A pintura Constelação Quebrada (Cérebro) revela a forma como Cruz experimenta com os meios mais minimalistas. Uma série de linhas pretas é adicionada à tela para significar uma rede quebrada, uma falha no sistema. De seguida, produz o padrão do chão pontilhado aplicando tinta em plástico bolha e pressionando-o sobre a tela. Finalmente, cria sombras para dar uma dimensão ilusionista à imagem, fazendo-a parecer mais real, e adiciona áreas cinzentas para tornar essa realidade menos clara.
Vómito (Cérebro) pode representar uma reação mental ao adoecimento do corpo, mas os títulos das obras surgiram após a ação de pintar. Os títulos exprimem estados vividos pelo artista e aquilo que ele vê agora na tela, mas não o que lhe passou pela cabeça quando estava a pintá-la. Por exemplo, Mosca no Olho (Cérebro) sugere uma visão desfocada, que se adequa à natureza difusa da abstração apresentada, mas também evoca, de forma experimental, uma espécie de linha escovada à maneira de Brice Marden, sobreposta por derrames e gotas de tinta expressionistas, com manchas de pinceladas ricas em impasto preto à maneira de Laura Owens, o que contribui para o aspeto desfocado de tudo o que está por baixo — a ideia de uma mosca no olho.
Cruz pintou camada sobre camada sobre camada. Depois de aplicada uma camada, era feita outra, normalmente em oposição. Tal como Georges Mathieu, outro artista que Cruz admira, a ação era frequentemente performativa. Em Areia nas minhas articulações (Cérebro), Cruz faz os rabiscos para trás e para a frente aplicando a tinta diretamente do tubo — um método utilizado por Mathieu (e que era também uma técnica de pintura utilizada por Vincent van Gogh, outro artista que pintava com emoção).
Quando chegava a altura de parar, Cruz começava outra pintura ou acrescentava outra camada a um quadro já em curso. Na criação da série, o artista não tinha como objetivo ser delicado, mas sim procurar a diferença, uma metamorfose dentro de uma constelação de pinturas. A obra Enxame (Cérebro) ganha vida de forma magnífica através de uma composição de camadas contrastantes de linhas, grelhas, pontos e cores. Max Ernst, ao falar sobre as suas famosas pinturas em frottage — feitas com decalques de soalhos de madeira áspera — disse que se sentia como uma testemunha da criação da sua própria obra, que é o que Cruz é aqui.

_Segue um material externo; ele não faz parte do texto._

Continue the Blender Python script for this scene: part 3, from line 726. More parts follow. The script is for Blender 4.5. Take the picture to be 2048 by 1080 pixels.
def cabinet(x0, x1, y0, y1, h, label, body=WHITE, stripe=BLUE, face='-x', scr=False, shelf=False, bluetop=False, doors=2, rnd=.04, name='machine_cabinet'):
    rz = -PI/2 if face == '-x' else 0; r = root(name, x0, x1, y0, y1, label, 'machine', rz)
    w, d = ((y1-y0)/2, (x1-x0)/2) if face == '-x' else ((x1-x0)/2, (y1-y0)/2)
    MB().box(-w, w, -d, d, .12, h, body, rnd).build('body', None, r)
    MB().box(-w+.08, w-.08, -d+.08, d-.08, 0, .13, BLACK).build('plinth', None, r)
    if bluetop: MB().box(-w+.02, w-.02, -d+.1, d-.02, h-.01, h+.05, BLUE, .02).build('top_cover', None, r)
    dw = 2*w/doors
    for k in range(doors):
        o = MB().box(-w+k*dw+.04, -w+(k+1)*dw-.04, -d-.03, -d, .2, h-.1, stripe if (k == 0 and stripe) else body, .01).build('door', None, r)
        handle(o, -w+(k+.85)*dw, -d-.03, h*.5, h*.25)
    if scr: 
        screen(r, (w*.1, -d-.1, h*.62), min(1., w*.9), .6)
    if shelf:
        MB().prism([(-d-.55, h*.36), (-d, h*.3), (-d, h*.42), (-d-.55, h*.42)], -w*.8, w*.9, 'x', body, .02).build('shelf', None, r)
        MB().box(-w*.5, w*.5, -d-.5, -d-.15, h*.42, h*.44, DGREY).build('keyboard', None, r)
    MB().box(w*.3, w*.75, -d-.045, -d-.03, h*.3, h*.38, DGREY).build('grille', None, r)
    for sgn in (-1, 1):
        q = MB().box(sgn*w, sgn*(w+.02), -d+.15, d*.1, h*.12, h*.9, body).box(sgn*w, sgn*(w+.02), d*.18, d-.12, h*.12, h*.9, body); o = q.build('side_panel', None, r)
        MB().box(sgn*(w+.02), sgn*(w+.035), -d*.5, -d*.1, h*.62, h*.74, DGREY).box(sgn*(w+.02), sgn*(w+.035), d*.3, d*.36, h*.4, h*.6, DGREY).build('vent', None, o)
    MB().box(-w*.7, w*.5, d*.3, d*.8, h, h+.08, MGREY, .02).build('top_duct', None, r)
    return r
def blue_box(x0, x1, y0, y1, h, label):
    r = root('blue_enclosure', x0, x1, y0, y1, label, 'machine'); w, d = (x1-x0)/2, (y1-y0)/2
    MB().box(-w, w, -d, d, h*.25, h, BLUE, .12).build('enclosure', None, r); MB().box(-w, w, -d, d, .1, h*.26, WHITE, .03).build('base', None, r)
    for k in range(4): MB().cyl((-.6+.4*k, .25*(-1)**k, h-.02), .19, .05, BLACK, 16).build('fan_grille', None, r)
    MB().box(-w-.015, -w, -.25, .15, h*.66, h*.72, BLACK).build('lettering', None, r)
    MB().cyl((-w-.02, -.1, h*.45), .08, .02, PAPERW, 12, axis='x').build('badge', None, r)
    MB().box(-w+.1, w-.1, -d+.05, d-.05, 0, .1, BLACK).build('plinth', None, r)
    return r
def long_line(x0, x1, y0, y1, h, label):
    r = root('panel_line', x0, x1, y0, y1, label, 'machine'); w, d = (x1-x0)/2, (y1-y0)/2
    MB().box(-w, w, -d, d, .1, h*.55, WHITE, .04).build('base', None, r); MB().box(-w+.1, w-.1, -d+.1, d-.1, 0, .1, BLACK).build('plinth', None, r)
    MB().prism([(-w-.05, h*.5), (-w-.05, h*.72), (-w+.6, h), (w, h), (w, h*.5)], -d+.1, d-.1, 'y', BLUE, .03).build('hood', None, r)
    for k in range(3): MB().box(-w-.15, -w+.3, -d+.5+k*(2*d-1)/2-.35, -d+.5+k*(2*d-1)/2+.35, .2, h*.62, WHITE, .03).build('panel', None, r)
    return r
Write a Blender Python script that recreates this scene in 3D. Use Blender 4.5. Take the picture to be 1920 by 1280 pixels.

Entretanto, divergindo dessa abordagem, em Gruta (Cérebro), o artista usa o fundo cinzento produzido com o plástico bolha como ponto de partida para pintar à mão pontos maiores em padrões agrupados para simular as bolhas sobre grelhas em camadas de cores vivas.
A escultura, Órfão, tem um estilo completamente diferente. É um retrato realista do artista num cenário assombroso. Feita a partir de digitalizações reais do corpo nu de Cruz, foi impressa digitalmente a uma escala 1:1, em partes diferentes mas perfeitamente fundidas e depois revestidas com cinza cinzenta. Como uma das figuras petrificadas de Pompeia, o seu corpo é progressivamente desfeito por pombas — mesmo quando segura um pedaço de pão, o alimento preferido das aves, na sua mão estendida. As pombas vêm as pinturas enquanto comem a carne do artista, absorvendo os seus medos e fobias.
As pinturas e esculturas da exposição devem ser vistas como uma gesamtkunstwerk, uma obra de arte total, e não apenas como obras de arte individuais. A exposição é uma ópera, concebida como uma obra completa com diferentes elementos que se juntam para contar uma história cativante. O insone nunca pode descansar, assim como o artista, que está sempre a criar.